** start of DATA LINES **

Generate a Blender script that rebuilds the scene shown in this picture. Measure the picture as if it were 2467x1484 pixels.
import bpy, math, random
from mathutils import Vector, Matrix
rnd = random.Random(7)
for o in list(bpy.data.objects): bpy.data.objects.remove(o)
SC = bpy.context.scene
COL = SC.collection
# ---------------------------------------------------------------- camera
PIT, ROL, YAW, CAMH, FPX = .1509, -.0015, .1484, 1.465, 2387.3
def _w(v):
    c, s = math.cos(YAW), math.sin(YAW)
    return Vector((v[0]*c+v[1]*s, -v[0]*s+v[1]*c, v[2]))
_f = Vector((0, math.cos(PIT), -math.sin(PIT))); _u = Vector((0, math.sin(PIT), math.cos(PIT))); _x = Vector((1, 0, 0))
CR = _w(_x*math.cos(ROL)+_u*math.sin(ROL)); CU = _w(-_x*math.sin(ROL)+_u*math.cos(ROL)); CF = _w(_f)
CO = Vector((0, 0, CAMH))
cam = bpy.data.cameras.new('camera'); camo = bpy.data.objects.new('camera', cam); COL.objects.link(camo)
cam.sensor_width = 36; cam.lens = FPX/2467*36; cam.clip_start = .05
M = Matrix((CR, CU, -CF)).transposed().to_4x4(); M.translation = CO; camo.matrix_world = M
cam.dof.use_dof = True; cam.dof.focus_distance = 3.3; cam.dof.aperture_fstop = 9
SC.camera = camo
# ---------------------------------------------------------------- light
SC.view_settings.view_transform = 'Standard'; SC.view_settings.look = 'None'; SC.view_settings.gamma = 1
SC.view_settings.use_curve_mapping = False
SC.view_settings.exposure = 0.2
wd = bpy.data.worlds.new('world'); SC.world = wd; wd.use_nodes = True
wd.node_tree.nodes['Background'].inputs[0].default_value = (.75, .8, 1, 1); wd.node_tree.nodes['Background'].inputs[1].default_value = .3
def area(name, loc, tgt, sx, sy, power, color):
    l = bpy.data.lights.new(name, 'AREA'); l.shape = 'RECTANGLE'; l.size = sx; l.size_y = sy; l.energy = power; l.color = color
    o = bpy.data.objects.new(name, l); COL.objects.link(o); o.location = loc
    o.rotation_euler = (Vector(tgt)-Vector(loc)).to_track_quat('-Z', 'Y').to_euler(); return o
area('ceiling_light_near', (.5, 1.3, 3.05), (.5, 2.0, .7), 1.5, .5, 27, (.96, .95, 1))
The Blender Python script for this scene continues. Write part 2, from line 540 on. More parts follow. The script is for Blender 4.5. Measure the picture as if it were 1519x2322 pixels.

** end of DATA LINES **

### YOUR TASK
Write out the material exactly as given.

### EXERCISE RESPONSE
Generate a Blender script that rebuilds the scene shown in this picture. Measure the picture as if it were 2467x1484 pixels.
import bpy, math, random
from mathutils import Vector, Matrix
rnd = random.Random(7)
for o in list(bpy.data.objects): bpy.data.objects.remove(o)
SC = bpy.context.scene
COL = SC.collection
# ---------------------------------------------------------------- camera
PIT, ROL, YAW, CAMH, FPX = .1509, -.0015, .1484, 1.465, 2387.3
def _w(v):
    c, s = math.cos(YAW), math.sin(YAW)
    return Vector((v[0]*c+v[1]*s, -v[0]*s+v[1]*c, v[2]))
_f = Vector((0, math.cos(PIT), -math.sin(PIT))); _u = Vector((0, math.sin(PIT), math.cos(PIT))); _x = Vector((1, 0, 0))
CR = _w(_x*math.cos(ROL)+_u*math.sin(ROL)); CU = _w(-_x*math.sin(ROL)+_u*math.cos(ROL)); CF = _w(_f)
CO = Vector((0, 0, CAMH))
cam = bpy.data.cameras.new('camera'); camo = bpy.data.objects.new('camera', cam); COL.objects.link(camo)
cam.sensor_width = 36; cam.lens = FPX/2467*36; cam.clip_start = .05
M = Matrix((CR, CU, -CF)).transposed().to_4x4(); M.translation = CO; camo.matrix_world = M
cam.dof.use_dof = True; cam.dof.focus_distance = 3.3; cam.dof.aperture_fstop = 9
SC.camera = camo
# ---------------------------------------------------------------- light
SC.view_settings.view_transform = 'Standard'; SC.view_settings.look = 'None'; SC.view_settings.gamma = 1
SC.view_settings.use_curve_mapping = False
SC.view_settings.exposure = 0.2
wd = bpy.data.worlds.new('world'); SC.world = wd; wd.use_nodes = True
wd.node_tree.nodes['Background'].inputs[0].default_value = (.75, .8, 1, 1); wd.node_tree.nodes['Background'].inputs[1].default_value = .3
def area(name, loc, tgt, sx, sy, power, color):
    l = bpy.data.lights.new(name, 'AREA'); l.shape = 'RECTANGLE'; l.size = sx; l.size_y = sy; l.energy = power; l.color = color
    o = bpy.data.objects.new(name, l); COL.objects.link(o); o.location = loc
    o.rotation_euler = (Vector(tgt)-Vector(loc)).to_track_quat('-Z', 'Y').to_euler(); return o
area('ceiling_light_near', (.5, 1.3, 3.05), (.5, 2.0, .7), 1.5, .5, 27, (.96, .95, 1))
The Blender Python script for this scene continues. Write part 2, from line 540 on. More parts follow. The script is for Blender 4.5. Measure the picture as if it were 1519x2322 pixels.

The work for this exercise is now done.